The far famed island if Icolmkill, the earth of which may be called royal, "was once the luminary of the Caledonian regions, whence savage clans and roving barbarians derived the benefits of knowledge, and the blessings of religion". It is separated from Mull by a narrow channel of about a mile broad. The inhabitants have lately made a profitable traffic by disposing of the channel pebbles to the numerous visitors, who now frequent the island. They assert, that pebbles of a certain appearance are endowed with many secret virtues, given to them by their tutelar saint, Columba. The island of Ulva, separated from Mull by a channel of about one hundred yards broad, is said to produce the finest kelp in the western highlands. There is a great number of basaltic columns on the shore.

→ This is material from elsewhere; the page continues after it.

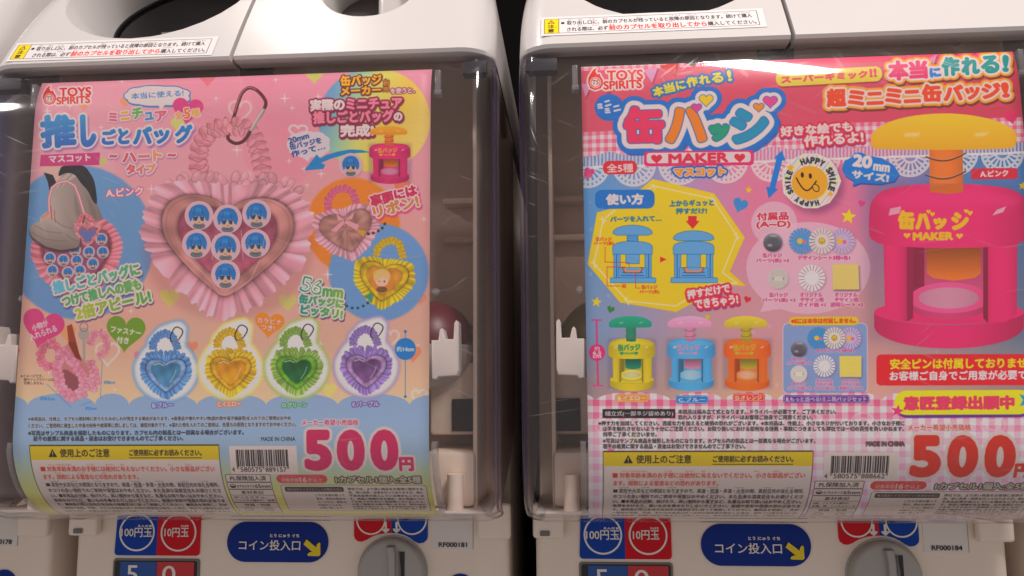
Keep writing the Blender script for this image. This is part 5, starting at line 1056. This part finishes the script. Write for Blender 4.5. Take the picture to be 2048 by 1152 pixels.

Tyree, westward of Mull, is a very fertile island, abounding in marble, of which, it is said, the rocks on the sea shore are entirely composed. Coll, to the north of the latter, is rather a sterile and mountainous island. Here stand the ruins of a castle, of which there is a fine view from the sea.

In concluding the sketch of these interesting islands we may observe, that the scenery, connected with them, is of a description not easily to be forgotten by those who have once seen them, and is justly celebrated by the immortal Scott in his "Lord of the Isles". Ardtornish castle in Morven, so much spoken of by the Bard, is well worthy the stranger's notice, as are the interesting ruins of Aros castle, the ancient residence of the kings, or lords of the isles, and castle Duart, formerly the residence of the McLeans in Mull, with castle Doonan in Lismore. The population of Tobermory is near 1400.